Barça chce w letnim okienku transferowym wzmocnić linię defensywy. Plany Barcelony dostały nieoczekiwany bonus, bowiem Marquinhos zadeklarował szefom PSG, że chce odejść do Dumy Katalonii. 22-latek spotkał się z właścicielem Paris Saint-Germain, Nasserem Al-Khelaifim, i osobiście wyjawił mu, że jego czas na Parc des Princes dobiegł końca.
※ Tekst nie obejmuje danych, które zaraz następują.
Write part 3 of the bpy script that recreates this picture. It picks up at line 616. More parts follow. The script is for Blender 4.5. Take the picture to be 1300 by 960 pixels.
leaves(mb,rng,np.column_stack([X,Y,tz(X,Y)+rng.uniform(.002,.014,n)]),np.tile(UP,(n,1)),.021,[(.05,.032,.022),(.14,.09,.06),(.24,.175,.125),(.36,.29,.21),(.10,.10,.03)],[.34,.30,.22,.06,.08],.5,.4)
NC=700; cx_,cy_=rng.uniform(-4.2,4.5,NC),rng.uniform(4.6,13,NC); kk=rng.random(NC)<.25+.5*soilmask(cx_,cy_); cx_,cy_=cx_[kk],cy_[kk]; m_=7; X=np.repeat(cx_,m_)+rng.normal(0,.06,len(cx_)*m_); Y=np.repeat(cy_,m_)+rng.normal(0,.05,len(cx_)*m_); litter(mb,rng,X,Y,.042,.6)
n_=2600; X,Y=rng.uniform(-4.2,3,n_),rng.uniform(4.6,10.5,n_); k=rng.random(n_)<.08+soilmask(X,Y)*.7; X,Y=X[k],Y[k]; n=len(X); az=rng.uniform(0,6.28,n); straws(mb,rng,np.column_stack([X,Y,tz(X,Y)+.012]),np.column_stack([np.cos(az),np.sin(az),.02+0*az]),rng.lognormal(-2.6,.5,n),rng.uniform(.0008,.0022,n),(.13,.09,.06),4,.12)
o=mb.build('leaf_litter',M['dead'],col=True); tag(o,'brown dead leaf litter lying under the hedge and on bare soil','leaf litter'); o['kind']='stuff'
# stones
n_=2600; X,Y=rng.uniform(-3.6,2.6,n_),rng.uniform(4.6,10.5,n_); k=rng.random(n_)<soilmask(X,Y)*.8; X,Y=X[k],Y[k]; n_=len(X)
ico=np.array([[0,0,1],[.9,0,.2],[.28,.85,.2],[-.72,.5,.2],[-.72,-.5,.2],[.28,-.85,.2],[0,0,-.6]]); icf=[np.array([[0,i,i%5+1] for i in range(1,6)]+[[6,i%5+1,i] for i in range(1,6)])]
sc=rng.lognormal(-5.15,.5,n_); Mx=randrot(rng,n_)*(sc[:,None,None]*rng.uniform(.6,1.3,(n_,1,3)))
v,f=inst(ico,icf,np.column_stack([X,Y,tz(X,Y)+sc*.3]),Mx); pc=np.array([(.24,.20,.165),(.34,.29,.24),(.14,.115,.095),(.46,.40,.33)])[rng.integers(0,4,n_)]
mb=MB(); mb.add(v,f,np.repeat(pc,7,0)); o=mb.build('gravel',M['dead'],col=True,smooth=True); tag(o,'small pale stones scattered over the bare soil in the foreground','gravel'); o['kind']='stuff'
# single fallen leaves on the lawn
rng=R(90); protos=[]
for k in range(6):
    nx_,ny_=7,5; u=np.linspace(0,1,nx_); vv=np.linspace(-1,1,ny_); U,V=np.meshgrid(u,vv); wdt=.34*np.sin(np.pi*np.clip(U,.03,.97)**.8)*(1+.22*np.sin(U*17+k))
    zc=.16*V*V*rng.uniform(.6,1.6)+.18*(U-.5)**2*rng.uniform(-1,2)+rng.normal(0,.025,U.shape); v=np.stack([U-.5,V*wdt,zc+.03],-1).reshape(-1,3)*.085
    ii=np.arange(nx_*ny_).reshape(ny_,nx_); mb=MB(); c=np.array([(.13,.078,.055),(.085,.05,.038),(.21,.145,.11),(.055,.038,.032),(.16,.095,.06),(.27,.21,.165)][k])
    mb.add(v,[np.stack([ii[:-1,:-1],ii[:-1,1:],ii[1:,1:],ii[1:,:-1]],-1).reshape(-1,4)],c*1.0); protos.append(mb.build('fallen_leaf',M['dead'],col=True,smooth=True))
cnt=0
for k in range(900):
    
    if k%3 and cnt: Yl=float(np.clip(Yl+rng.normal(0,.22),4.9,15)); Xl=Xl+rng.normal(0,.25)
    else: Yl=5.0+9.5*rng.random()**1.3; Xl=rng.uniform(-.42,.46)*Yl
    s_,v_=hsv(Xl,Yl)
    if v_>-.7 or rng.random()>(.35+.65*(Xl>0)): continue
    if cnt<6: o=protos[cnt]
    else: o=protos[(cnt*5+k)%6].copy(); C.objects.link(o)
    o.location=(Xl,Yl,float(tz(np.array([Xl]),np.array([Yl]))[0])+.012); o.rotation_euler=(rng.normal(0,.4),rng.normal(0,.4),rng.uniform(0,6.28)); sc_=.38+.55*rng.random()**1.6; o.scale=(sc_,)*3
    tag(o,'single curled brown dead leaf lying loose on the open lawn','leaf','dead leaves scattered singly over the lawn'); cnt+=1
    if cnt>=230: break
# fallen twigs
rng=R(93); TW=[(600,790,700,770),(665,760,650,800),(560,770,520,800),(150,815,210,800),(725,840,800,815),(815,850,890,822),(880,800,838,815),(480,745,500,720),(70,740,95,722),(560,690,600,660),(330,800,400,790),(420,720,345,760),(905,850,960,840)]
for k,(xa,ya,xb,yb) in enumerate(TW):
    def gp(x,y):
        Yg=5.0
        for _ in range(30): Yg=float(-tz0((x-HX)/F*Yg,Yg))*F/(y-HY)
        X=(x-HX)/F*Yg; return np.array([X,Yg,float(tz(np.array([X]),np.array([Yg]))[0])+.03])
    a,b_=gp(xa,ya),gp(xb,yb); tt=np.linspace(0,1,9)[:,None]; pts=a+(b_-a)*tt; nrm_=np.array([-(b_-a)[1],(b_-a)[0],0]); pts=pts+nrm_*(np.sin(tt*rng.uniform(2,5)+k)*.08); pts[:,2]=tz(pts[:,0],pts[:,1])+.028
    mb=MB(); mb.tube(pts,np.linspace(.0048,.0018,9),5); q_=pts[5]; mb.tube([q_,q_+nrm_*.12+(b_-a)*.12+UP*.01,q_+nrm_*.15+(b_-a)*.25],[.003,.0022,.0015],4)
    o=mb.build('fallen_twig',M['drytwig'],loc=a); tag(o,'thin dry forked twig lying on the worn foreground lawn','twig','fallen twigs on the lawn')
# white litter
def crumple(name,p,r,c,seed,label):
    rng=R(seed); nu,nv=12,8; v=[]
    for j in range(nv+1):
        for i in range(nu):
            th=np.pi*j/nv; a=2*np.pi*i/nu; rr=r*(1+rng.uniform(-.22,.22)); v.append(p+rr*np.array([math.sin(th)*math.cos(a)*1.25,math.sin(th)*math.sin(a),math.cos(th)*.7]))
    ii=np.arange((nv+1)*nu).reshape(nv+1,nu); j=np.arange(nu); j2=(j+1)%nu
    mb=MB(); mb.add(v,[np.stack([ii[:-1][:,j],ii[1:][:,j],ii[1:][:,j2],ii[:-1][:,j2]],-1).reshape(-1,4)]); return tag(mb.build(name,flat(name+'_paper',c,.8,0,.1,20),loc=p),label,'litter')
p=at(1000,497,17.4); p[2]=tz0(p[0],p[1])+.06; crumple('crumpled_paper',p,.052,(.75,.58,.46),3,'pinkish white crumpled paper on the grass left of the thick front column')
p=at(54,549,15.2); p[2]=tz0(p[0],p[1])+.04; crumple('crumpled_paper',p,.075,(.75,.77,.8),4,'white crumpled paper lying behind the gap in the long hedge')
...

Według katalońskiego Sportu, Marquinhos domagał się od Katarczyka, aby ten w ogóle zasiadł z Barceloną do rozmów. Al-Khelaifi nie był podobno zbyt zadowolony i skory do rozmów, jednak krok wykonany przez obrońcę jest bardzo ważny, bo w poprzednich trzech próbach ściągnięcia 22-latka na Camp Nou Brazylijczyk pozostawał bierny.
Barcelona jest gotowa sowicie zapłacić za Marquinhosa, bo jest on młodym i jednym z najbardziej utalentowanych stoperów na świecie. Kataloński klub jest już dogadany z samym zawodnikiem, a negocjacje z paryżanami mają ruszyć w najbliższych dniach.